An estimate likely established as much independantly from Nintendo's public figures as possible.
The components of the console are old. They're easier to mass produce. They're less expensive. There's not even a capacity to read DVD for crissake!
I'd say that for analysts, it shouldn't actually be that hard to know how the industry of a country can come with, when you have all the numbers at hand. It's like assembling a puzzle.
So the only way to look at Nintendo's surprisingly premises of shortages would require the assertion that Nintendo voluntarily capped production rates for the USA, which makes a lot of sense, considering the market AND Nintendo's business style favouring cash flow.

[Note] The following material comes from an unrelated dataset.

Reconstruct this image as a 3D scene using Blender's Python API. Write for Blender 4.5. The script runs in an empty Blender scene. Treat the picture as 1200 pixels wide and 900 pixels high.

Otherwise, we'd have to suggest that the production/shipment rates were even lower than what we can deduce, and that the Wiis they were selling over the first two quarters of 2007, would have actually been leftovers from the massive remnants of the launch and christmas of 2006.
Which is complete nonsense, and outright impossible. It would mean Nintendo, with their low production figures, had to build up stocks for a long time during 2006, preparing the terrain with insane amounts of consoles wrapped in plastic and gathering dust, for launch date, christmas 06 and the next year. It's just so absurd.
It would mean that unlike any other corporation, Nintendo would have planned massives sales, took insane risks with large stocks, would have
known they would sell that much (crystal ball anyone?), while at the same time, they were trying a new strategy, reaching for a new market, launching a new type of system, which was a gamble with much less predictability than with other traditional VG systems... and in the end, said they were surprised by the sales.
Surprised? I can understand that. It's fairly logical.
Unable to increase production rates or supply enough units? Now that's bollocks.
Conservative, and afraid as they weren't even sure themselves if the Wii was a fad or not, Nintendo has indeed missed an opportunity,
but not for some reason they couldn't control, as Reginald tries to make us believe.
They were just
too conservative. If anything, this could become another example from the opposite side. Flood vs starvation.